Scene modeling code data:
━━━━━━━━━━

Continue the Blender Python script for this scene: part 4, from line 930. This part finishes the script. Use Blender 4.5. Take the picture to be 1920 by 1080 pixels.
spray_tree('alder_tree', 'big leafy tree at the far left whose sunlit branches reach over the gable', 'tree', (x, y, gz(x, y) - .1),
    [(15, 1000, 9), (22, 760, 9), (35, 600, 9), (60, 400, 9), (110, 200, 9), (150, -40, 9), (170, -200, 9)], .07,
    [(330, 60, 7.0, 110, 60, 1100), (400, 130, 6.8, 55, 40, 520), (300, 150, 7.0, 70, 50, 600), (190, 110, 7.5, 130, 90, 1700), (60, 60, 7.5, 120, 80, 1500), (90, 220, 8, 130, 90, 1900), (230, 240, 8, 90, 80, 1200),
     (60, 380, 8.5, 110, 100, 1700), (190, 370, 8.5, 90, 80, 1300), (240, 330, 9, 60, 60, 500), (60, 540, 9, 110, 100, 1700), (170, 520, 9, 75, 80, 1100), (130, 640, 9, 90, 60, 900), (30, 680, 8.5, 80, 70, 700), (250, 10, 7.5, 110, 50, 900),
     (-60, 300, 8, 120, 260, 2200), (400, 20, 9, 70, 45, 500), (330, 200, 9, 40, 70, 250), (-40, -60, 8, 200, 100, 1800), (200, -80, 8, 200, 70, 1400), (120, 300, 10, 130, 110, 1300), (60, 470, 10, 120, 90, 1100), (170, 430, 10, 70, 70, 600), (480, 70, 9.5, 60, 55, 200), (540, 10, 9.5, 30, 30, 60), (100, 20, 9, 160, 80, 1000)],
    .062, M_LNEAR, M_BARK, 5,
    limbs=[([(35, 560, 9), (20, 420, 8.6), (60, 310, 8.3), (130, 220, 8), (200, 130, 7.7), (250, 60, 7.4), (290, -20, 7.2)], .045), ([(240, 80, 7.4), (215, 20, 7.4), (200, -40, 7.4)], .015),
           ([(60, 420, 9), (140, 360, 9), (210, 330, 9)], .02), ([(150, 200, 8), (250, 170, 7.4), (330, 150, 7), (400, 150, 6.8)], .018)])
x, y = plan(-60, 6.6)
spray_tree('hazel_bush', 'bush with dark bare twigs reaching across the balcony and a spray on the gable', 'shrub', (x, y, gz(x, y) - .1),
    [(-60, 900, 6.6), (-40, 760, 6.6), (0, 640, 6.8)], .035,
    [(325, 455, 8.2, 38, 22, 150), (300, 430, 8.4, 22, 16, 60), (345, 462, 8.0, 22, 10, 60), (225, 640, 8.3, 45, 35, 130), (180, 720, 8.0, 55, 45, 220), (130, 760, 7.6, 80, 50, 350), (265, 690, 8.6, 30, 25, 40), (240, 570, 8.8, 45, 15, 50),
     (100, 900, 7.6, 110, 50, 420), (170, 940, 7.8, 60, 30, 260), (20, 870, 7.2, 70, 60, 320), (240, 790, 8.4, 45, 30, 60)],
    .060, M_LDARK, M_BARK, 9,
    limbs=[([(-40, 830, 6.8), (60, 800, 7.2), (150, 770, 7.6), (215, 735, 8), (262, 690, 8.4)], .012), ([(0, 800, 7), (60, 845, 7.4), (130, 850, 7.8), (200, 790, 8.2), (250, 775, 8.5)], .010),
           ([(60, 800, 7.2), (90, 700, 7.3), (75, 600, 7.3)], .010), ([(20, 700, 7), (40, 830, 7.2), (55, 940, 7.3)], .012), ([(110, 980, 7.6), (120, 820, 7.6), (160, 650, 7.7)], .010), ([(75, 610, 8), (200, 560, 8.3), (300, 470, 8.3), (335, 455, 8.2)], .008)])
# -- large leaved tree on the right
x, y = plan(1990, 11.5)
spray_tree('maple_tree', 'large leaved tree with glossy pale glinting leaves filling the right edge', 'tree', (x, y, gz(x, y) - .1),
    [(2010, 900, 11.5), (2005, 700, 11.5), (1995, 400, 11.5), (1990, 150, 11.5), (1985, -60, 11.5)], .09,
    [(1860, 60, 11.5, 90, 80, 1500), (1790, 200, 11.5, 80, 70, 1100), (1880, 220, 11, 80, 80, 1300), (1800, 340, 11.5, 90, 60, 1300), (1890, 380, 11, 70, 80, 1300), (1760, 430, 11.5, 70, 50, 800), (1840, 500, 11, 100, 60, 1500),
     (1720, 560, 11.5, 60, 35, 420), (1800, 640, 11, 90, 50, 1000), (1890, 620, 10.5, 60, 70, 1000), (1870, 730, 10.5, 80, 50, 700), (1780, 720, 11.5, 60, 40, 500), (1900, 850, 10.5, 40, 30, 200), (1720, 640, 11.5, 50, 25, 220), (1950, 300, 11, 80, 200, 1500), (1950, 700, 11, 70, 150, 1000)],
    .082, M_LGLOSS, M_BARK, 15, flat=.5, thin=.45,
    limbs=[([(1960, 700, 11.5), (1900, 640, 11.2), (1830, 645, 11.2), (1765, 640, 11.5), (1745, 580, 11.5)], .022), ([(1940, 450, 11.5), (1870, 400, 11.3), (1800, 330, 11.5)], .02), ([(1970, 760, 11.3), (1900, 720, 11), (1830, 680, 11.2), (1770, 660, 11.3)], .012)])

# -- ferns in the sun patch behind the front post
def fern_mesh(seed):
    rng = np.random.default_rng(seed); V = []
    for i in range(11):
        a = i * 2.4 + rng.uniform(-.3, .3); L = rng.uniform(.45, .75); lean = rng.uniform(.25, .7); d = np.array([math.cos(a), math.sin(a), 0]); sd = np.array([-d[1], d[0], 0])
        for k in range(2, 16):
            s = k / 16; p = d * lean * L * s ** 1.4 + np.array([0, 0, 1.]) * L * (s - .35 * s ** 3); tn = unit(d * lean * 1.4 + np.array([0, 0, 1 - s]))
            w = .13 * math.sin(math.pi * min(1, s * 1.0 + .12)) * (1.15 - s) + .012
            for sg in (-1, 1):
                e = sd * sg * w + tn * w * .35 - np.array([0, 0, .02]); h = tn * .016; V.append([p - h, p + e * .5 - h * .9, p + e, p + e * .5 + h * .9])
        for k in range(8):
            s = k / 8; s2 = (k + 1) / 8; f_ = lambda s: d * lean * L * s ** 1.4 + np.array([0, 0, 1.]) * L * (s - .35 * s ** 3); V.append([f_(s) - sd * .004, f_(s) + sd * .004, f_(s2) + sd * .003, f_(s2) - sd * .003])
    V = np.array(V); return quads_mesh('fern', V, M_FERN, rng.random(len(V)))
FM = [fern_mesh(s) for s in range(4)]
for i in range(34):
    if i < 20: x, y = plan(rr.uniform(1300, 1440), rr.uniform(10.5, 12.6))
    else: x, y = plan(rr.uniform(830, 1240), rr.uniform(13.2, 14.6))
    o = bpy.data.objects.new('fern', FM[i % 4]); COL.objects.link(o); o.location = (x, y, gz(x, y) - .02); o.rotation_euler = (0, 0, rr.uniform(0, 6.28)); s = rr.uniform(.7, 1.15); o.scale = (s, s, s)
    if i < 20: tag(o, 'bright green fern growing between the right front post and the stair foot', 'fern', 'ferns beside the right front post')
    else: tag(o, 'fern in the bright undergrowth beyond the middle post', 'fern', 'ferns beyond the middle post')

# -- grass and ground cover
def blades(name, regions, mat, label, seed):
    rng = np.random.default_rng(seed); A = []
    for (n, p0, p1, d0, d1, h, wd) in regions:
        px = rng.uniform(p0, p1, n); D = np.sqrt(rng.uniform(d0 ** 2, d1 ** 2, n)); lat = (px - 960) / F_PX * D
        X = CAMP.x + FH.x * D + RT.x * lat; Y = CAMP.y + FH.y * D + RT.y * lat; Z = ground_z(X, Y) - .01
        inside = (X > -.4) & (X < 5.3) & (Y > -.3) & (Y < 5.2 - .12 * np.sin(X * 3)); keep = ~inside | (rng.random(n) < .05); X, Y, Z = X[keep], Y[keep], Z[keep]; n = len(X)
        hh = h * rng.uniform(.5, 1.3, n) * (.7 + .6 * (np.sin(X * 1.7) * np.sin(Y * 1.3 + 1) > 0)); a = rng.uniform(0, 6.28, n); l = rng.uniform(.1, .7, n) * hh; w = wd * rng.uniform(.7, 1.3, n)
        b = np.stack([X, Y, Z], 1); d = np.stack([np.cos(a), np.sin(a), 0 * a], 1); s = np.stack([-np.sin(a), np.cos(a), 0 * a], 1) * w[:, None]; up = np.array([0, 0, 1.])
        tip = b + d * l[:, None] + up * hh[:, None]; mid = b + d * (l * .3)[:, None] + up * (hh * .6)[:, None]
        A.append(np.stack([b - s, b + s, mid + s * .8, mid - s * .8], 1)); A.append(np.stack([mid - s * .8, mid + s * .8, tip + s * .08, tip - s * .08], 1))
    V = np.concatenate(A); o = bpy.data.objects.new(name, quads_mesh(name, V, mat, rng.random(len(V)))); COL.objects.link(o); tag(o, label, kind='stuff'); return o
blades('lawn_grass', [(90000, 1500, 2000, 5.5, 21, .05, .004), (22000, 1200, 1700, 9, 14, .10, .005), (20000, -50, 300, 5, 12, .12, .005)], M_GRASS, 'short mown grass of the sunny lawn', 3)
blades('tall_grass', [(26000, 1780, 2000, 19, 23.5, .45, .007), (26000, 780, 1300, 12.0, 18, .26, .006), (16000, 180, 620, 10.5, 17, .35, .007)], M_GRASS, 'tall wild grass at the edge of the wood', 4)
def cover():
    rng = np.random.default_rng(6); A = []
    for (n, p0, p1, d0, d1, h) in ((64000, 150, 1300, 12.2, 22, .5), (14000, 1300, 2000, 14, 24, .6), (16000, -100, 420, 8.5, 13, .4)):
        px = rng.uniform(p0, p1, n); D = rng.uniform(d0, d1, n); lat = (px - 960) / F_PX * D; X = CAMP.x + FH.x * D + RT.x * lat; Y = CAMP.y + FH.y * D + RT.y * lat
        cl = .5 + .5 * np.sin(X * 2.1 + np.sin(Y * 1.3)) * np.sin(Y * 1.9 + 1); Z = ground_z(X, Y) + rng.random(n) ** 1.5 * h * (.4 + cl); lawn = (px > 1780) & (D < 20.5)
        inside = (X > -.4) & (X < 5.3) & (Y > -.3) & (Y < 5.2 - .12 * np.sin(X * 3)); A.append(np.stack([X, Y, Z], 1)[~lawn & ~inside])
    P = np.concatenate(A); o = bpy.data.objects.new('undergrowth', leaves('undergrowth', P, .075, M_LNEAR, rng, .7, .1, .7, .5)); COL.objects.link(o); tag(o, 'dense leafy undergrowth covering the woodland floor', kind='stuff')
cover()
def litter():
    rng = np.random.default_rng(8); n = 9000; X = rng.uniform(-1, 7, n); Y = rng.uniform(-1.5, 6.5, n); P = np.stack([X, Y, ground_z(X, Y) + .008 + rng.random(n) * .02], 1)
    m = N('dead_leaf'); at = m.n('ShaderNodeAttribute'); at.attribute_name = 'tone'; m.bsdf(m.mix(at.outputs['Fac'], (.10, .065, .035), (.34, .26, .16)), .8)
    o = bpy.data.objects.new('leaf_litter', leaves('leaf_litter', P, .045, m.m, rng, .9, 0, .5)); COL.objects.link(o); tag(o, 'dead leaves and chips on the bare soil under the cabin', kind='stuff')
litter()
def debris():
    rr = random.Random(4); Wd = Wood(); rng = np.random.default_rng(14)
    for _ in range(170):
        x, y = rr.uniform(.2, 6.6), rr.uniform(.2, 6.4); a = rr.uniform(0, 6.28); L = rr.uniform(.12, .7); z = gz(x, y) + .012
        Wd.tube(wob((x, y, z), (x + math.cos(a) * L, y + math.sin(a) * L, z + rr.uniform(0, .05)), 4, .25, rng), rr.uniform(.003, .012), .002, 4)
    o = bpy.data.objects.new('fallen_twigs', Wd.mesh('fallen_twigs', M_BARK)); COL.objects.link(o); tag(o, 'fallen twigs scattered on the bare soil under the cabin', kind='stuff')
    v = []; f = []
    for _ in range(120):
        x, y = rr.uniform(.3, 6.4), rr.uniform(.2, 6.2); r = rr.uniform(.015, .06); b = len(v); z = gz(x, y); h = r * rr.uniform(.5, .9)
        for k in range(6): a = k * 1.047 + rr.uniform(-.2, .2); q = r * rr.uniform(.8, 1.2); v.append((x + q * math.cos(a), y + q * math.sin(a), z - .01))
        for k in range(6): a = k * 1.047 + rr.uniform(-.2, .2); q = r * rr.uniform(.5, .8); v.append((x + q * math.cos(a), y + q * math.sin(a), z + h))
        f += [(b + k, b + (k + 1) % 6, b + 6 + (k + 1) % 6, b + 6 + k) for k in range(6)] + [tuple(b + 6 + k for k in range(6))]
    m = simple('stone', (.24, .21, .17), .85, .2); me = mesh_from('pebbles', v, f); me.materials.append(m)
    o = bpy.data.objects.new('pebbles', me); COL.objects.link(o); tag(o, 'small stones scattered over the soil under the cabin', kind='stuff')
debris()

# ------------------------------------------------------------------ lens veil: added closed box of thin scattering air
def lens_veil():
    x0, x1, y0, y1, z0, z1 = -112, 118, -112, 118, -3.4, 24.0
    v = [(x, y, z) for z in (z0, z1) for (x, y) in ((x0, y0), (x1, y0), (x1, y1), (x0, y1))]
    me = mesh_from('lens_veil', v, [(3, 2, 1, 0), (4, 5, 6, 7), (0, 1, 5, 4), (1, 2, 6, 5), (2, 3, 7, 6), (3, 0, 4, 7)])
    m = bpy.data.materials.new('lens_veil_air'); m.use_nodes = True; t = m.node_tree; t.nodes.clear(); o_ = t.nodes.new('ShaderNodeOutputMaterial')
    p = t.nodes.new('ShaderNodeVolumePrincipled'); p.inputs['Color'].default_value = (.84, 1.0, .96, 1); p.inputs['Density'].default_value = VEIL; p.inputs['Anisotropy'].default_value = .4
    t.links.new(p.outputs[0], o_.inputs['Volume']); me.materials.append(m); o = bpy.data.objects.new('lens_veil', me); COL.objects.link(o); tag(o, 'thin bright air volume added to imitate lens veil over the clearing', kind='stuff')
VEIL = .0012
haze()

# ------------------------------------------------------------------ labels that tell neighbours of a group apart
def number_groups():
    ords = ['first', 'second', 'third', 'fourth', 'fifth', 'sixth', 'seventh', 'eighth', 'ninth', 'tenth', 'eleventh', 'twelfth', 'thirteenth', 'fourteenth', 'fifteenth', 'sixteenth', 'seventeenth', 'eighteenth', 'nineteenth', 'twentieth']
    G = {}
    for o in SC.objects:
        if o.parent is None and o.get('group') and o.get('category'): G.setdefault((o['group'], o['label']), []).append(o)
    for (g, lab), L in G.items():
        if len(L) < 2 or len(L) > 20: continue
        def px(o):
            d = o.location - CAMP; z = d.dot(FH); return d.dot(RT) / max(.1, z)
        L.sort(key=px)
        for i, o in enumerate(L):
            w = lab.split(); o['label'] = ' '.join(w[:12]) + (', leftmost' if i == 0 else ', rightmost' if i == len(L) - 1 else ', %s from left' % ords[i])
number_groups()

━━━━━━━━━━

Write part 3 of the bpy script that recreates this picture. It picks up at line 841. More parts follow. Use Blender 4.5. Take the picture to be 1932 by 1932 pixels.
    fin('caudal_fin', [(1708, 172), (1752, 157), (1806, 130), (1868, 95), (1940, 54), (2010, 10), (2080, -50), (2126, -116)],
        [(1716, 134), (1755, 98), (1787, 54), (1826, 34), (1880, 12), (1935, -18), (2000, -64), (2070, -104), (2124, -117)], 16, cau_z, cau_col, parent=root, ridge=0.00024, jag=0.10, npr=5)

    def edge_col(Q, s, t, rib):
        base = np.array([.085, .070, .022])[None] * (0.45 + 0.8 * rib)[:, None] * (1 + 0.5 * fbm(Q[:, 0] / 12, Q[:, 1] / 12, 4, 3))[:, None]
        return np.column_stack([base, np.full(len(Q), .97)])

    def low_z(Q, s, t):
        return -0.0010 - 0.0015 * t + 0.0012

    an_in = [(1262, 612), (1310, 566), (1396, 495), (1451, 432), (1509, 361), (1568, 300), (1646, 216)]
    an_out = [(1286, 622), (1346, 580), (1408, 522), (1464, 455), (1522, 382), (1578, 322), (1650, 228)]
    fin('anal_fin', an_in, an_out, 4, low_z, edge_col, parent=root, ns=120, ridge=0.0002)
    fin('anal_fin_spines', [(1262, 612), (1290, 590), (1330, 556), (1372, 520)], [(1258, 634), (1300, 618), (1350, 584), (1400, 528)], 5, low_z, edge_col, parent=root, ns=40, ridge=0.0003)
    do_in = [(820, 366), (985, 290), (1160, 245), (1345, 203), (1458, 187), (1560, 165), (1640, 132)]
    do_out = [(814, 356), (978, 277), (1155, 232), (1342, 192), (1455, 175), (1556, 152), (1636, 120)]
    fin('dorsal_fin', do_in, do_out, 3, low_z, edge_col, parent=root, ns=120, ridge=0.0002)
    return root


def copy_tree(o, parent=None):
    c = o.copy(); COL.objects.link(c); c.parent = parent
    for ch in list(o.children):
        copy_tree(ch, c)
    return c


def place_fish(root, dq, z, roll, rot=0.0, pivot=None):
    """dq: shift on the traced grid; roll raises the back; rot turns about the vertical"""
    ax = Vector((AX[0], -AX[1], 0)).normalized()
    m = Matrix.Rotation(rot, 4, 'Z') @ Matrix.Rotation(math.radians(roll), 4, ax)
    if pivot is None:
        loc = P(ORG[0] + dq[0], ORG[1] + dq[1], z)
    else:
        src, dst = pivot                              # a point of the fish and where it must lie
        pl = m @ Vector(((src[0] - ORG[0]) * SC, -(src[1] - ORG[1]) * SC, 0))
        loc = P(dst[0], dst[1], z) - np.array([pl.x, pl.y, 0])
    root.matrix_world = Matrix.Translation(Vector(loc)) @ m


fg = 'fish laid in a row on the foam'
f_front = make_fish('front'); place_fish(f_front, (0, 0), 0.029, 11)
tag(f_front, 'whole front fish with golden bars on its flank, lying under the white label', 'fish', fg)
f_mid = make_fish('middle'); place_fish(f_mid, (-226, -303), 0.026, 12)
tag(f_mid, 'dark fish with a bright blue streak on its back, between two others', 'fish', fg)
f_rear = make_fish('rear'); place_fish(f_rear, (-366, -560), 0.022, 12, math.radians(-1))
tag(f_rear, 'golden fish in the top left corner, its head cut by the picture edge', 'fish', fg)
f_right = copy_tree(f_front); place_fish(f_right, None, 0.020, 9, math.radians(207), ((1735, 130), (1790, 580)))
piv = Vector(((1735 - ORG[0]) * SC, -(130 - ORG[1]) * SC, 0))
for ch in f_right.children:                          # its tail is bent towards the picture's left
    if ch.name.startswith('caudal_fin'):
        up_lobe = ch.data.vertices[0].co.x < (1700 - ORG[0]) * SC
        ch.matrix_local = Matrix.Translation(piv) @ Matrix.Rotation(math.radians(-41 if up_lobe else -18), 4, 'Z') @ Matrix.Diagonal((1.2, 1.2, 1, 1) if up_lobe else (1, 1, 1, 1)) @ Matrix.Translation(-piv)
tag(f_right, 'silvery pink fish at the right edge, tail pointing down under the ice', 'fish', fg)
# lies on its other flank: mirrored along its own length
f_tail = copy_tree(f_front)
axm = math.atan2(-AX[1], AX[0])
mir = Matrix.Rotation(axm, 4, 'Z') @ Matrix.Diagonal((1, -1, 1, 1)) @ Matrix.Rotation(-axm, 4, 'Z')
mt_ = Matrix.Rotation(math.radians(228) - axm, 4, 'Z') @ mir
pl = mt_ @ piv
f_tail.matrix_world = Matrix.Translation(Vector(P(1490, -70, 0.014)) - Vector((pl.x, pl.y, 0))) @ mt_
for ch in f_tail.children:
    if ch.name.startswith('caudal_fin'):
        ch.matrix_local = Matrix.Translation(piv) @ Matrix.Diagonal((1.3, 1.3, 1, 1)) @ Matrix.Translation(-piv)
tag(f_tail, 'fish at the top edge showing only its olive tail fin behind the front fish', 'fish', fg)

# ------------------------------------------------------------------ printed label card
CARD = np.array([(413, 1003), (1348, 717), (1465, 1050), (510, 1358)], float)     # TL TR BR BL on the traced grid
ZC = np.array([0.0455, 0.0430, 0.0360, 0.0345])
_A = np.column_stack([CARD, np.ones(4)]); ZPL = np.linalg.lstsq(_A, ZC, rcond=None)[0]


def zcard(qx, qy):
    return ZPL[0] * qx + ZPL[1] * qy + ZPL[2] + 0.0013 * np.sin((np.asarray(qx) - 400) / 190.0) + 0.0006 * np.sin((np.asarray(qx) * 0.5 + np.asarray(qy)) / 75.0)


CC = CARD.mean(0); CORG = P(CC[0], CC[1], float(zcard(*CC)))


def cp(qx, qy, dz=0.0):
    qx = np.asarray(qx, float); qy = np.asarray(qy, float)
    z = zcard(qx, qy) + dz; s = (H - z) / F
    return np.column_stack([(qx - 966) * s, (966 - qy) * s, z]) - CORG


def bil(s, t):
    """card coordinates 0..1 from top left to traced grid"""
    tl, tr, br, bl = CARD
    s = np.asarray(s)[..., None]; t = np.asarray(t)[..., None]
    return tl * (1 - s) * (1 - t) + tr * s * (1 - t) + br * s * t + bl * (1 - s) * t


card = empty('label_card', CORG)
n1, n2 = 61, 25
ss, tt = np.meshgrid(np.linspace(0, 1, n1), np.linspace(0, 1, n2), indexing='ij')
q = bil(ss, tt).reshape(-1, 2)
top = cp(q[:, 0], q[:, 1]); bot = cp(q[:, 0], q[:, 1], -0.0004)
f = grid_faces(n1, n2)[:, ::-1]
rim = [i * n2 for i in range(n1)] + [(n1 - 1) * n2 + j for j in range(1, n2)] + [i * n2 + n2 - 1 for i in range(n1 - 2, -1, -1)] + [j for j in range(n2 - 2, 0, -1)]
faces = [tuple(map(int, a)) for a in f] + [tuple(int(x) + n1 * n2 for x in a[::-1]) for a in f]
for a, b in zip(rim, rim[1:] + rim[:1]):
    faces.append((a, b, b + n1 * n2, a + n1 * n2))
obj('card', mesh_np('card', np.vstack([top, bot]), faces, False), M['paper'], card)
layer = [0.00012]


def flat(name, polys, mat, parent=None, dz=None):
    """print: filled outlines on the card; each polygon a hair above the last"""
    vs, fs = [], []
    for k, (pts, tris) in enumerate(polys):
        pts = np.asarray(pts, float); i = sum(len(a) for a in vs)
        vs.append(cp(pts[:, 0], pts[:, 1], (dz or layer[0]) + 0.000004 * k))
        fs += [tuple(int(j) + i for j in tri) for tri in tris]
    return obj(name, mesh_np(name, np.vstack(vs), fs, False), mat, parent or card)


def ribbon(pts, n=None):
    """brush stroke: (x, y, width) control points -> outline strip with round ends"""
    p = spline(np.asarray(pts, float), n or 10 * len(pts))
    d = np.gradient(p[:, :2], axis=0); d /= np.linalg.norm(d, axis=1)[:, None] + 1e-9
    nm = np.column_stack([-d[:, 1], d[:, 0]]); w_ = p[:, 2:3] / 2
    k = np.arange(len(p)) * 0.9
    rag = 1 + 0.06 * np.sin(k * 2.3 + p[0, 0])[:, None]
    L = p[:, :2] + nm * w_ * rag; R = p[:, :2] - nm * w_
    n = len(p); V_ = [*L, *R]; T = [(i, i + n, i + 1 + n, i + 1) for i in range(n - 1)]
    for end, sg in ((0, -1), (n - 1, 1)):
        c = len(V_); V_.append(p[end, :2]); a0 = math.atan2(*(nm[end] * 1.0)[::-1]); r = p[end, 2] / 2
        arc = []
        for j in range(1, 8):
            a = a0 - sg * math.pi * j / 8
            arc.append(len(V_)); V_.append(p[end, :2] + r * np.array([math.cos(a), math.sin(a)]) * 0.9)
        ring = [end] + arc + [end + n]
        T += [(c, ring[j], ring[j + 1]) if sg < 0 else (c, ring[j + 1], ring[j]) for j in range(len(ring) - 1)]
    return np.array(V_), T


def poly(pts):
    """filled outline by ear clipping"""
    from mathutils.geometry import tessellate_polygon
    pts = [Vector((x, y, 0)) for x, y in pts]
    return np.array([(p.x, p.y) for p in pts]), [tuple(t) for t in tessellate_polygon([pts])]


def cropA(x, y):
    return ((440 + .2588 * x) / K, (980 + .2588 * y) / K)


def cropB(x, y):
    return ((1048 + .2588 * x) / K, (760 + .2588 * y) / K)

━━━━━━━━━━

SHORT EXERCISE:
All lines above from the one containing "Write part 3" to the one containing "return -0.0010 - 0.0015 * t + 0.0012" must be repeated exactly, both lines included, and no others.

FINAL ANSWER:
Write part 3 of the bpy script that recreates this picture. It picks up at line 841. More parts follow. Use Blender 4.5. Take the picture to be 1932 by 1932 pixels.
    fin('caudal_fin', [(1708, 172), (1752, 157), (1806, 130), (1868, 95), (1940, 54), (2010, 10), (2080, -50), (2126, -116)],
        [(1716, 134), (1755, 98), (1787, 54), (1826, 34), (1880, 12), (1935, -18), (2000, -64), (2070, -104), (2124, -117)], 16, cau_z, cau_col, parent=root, ridge=0.00024, jag=0.10, npr=5)

    def edge_col(Q, s, t, rib):
        base = np.array([.085, .070, .022])[None] * (0.45 + 0.8 * rib)[:, None] * (1 + 0.5 * fbm(Q[:, 0] / 12, Q[:, 1] / 12, 4, 3))[:, None]
        return np.column_stack([base, np.full(len(Q), .97)])

    def low_z(Q, s, t):
        return -0.0010 - 0.0015 * t + 0.0012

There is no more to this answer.